Required task
Quote exactly the lines spanning from the top of the data below to the line that contains "rlmp = MB();", including both.

Data lines
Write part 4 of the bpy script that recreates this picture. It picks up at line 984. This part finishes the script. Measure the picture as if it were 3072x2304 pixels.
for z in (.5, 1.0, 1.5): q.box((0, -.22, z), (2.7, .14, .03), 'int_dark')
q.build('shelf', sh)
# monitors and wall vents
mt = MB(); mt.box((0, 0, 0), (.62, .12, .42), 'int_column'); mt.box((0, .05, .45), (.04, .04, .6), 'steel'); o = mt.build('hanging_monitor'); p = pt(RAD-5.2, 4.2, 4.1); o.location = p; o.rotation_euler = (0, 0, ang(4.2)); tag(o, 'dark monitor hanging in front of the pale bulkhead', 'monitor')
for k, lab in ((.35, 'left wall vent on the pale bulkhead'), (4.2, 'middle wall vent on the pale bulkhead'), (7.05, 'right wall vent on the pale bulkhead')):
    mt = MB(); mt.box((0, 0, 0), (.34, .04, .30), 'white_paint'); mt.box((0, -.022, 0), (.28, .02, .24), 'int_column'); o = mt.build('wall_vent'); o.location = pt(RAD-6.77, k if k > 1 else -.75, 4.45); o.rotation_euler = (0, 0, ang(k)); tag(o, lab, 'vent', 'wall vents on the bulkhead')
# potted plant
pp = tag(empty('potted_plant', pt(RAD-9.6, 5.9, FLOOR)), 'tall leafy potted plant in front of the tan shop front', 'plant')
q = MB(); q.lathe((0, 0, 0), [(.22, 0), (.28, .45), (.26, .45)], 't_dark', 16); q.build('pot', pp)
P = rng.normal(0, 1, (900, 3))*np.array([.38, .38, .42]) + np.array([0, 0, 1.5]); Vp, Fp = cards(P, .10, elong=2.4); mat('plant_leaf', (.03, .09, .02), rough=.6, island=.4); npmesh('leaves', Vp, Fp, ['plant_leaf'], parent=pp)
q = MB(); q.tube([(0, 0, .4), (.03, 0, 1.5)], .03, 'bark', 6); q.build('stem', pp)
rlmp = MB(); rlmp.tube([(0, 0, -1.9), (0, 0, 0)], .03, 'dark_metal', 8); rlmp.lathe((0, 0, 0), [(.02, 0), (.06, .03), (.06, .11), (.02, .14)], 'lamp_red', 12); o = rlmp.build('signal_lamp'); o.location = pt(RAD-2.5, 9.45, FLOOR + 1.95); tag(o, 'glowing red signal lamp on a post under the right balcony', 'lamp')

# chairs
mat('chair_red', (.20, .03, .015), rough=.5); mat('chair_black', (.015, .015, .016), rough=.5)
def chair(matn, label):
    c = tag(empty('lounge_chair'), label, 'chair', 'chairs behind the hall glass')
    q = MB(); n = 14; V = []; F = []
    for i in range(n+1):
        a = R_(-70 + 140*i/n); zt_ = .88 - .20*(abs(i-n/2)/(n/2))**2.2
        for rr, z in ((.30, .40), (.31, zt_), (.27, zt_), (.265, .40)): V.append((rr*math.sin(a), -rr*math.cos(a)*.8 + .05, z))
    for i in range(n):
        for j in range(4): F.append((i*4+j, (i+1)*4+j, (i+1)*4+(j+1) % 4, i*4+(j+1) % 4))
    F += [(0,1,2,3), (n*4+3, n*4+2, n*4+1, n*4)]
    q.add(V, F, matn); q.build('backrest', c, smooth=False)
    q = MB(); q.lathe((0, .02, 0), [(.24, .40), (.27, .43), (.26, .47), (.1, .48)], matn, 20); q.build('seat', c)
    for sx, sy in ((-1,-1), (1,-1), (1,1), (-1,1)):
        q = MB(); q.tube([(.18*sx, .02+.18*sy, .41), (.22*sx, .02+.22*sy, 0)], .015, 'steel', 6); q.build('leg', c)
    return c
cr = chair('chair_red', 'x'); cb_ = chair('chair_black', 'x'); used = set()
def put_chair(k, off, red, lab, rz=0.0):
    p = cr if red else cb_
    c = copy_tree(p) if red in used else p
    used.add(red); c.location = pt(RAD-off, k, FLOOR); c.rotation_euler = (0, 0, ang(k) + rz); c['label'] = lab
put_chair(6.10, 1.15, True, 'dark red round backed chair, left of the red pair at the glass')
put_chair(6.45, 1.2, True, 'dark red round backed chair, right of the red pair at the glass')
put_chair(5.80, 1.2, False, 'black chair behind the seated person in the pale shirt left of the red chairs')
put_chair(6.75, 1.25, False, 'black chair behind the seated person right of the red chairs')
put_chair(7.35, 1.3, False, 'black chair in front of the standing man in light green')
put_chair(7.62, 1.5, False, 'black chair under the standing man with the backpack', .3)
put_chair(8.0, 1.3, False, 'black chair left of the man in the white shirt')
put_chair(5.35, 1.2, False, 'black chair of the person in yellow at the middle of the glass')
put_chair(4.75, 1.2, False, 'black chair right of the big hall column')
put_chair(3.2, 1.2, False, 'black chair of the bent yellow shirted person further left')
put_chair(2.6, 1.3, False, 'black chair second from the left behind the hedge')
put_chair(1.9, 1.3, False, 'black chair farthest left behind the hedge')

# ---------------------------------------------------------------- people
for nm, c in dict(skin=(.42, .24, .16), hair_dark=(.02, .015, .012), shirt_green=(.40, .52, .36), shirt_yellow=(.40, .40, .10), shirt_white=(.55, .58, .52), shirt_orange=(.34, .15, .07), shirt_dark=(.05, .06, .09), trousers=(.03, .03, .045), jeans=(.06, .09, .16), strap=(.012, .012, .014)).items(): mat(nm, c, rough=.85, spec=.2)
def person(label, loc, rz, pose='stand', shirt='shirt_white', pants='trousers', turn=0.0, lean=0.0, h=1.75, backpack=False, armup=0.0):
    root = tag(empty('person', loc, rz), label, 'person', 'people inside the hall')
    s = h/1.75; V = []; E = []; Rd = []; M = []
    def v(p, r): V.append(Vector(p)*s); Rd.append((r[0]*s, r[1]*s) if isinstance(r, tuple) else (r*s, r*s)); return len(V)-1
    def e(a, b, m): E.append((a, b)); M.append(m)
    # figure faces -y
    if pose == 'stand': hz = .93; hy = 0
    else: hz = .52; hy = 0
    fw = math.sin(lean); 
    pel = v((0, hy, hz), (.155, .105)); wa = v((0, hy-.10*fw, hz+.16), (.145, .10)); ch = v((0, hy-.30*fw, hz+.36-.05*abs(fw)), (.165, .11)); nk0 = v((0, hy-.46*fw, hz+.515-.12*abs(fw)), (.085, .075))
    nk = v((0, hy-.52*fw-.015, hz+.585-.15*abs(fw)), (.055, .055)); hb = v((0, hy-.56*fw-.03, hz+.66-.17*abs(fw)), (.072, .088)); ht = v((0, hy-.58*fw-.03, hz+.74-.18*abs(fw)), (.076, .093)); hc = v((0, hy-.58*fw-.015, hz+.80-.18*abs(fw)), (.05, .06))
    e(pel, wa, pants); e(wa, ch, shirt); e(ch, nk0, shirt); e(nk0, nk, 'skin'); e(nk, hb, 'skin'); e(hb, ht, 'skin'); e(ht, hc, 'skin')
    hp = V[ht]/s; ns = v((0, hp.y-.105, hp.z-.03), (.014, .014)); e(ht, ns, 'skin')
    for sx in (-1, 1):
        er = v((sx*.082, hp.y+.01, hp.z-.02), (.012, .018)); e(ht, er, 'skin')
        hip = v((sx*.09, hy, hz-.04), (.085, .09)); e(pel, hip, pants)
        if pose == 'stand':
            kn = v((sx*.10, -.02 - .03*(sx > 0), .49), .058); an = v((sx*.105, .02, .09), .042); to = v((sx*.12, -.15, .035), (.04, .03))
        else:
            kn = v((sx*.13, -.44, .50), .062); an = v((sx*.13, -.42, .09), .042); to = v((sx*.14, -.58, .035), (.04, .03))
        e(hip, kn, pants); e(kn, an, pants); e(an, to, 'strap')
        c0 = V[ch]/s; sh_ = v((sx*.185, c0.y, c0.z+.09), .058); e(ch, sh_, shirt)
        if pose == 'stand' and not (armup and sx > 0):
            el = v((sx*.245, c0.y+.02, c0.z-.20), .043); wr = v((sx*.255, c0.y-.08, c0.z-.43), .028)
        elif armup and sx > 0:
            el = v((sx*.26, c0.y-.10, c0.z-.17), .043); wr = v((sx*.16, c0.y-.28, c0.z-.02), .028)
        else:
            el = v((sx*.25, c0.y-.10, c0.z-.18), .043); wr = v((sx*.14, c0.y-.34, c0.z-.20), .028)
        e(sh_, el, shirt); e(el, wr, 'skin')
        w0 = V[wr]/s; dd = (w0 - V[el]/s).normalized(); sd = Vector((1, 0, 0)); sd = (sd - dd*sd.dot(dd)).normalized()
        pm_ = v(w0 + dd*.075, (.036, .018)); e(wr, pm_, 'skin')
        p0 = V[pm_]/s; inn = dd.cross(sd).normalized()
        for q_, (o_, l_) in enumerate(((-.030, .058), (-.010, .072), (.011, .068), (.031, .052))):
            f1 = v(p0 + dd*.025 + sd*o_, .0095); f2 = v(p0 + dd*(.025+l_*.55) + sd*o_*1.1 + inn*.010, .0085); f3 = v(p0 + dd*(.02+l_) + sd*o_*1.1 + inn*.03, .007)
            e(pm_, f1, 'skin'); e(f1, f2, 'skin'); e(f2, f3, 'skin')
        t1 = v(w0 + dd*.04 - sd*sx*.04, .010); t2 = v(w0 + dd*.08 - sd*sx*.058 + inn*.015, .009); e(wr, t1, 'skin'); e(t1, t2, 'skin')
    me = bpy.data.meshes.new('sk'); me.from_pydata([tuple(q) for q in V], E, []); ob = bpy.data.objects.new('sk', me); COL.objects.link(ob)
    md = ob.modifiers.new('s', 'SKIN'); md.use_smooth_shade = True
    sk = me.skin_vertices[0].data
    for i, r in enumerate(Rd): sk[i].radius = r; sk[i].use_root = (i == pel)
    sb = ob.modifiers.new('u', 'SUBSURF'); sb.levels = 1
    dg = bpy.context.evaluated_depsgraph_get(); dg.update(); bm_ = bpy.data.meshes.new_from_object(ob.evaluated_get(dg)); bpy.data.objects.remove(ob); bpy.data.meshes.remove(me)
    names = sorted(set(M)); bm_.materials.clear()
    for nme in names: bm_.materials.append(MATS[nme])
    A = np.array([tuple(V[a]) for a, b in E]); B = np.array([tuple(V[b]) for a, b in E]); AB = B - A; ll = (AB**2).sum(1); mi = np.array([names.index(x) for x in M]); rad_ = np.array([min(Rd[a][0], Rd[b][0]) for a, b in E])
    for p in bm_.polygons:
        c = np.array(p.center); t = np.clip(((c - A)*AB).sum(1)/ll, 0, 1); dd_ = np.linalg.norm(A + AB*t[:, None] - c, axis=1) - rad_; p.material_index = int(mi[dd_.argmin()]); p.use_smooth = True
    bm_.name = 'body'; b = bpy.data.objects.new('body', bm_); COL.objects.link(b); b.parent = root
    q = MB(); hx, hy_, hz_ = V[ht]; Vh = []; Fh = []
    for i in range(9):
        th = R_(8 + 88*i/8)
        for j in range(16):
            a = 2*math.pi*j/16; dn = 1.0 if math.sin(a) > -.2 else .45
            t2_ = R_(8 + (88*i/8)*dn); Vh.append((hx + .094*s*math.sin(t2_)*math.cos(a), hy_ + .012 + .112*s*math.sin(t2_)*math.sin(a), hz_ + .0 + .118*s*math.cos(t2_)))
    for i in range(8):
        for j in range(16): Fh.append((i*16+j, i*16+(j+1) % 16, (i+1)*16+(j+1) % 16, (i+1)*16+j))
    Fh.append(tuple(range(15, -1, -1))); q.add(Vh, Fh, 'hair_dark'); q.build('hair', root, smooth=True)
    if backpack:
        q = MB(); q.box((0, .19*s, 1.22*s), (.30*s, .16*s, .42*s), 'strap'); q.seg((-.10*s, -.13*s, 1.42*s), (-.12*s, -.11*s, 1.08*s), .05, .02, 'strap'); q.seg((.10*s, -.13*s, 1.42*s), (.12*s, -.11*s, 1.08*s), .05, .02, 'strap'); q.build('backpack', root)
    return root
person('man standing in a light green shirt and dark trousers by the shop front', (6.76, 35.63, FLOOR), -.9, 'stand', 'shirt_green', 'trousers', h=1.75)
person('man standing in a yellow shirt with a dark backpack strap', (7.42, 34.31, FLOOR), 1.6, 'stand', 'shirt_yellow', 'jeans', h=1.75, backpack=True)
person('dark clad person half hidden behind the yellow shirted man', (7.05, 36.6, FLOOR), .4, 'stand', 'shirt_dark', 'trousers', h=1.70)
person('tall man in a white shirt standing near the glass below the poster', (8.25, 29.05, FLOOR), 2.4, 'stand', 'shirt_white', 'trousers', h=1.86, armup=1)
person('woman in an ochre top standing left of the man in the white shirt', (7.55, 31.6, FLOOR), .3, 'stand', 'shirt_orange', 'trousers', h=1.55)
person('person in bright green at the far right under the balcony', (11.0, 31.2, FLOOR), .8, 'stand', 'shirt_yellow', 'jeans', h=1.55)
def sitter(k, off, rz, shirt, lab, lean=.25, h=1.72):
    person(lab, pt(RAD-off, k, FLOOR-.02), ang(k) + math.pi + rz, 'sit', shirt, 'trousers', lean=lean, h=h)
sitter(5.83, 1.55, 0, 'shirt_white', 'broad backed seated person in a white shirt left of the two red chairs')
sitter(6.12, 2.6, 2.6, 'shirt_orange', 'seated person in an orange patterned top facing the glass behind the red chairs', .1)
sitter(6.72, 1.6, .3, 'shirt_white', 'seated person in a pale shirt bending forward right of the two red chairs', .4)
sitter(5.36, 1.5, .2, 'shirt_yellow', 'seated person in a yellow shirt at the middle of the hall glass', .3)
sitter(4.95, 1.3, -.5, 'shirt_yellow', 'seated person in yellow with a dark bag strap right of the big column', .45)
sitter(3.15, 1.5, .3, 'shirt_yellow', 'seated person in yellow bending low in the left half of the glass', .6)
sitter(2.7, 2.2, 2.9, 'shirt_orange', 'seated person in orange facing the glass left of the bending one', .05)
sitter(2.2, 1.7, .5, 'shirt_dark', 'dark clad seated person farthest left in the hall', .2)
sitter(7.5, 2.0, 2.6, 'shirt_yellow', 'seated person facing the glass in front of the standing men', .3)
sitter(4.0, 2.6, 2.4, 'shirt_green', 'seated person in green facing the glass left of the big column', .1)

Task solution
Write part 4 of the bpy script that recreates this picture. It picks up at line 984. This part finishes the script. Measure the picture as if it were 3072x2304 pixels.
for z in (.5, 1.0, 1.5): q.box((0, -.22, z), (2.7, .14, .03), 'int_dark')
q.build('shelf', sh)
# monitors and wall vents
mt = MB(); mt.box((0, 0, 0), (.62, .12, .42), 'int_column'); mt.box((0, .05, .45), (.04, .04, .6), 'steel'); o = mt.build('hanging_monitor'); p = pt(RAD-5.2, 4.2, 4.1); o.location = p; o.rotation_euler = (0, 0, ang(4.2)); tag(o, 'dark monitor hanging in front of the pale bulkhead', 'monitor')
for k, lab in ((.35, 'left wall vent on the pale bulkhead'), (4.2, 'middle wall vent on the pale bulkhead'), (7.05, 'right wall vent on the pale bulkhead')):
    mt = MB(); mt.box((0, 0, 0), (.34, .04, .30), 'white_paint'); mt.box((0, -.022, 0), (.28, .02, .24), 'int_column'); o = mt.build('wall_vent'); o.location = pt(RAD-6.77, k if k > 1 else -.75, 4.45); o.rotation_euler = (0, 0, ang(k)); tag(o, lab, 'vent', 'wall vents on the bulkhead')
# potted plant
pp = tag(empty('potted_plant', pt(RAD-9.6, 5.9, FLOOR)), 'tall leafy potted plant in front of the tan shop front', 'plant')
q = MB(); q.lathe((0, 0, 0), [(.22, 0), (.28, .45), (.26, .45)], 't_dark', 16); q.build('pot', pp)
P = rng.normal(0, 1, (900, 3))*np.array([.38, .38, .42]) + np.array([0, 0, 1.5]); Vp, Fp = cards(P, .10, elong=2.4); mat('plant_leaf', (.03, .09, .02), rough=.6, island=.4); npmesh('leaves', Vp, Fp, ['plant_leaf'], parent=pp)
q = MB(); q.tube([(0, 0, .4), (.03, 0, 1.5)], .03, 'bark', 6); q.build('stem', pp)
rlmp = MB(); rlmp.tube([(0, 0, -1.9), (0, 0, 0)], .03, 'dark_metal', 8); rlmp.lathe((0, 0, 0), [(.02, 0), (.06, .03), (.06, .11), (.02, .14)], 'lamp_red', 12); o = rlmp.build('signal_lamp'); o.location = pt(RAD-2.5, 9.45, FLOOR + 1.95); tag(o, 'glowing red signal lamp on a post under the right balcony', 'lamp')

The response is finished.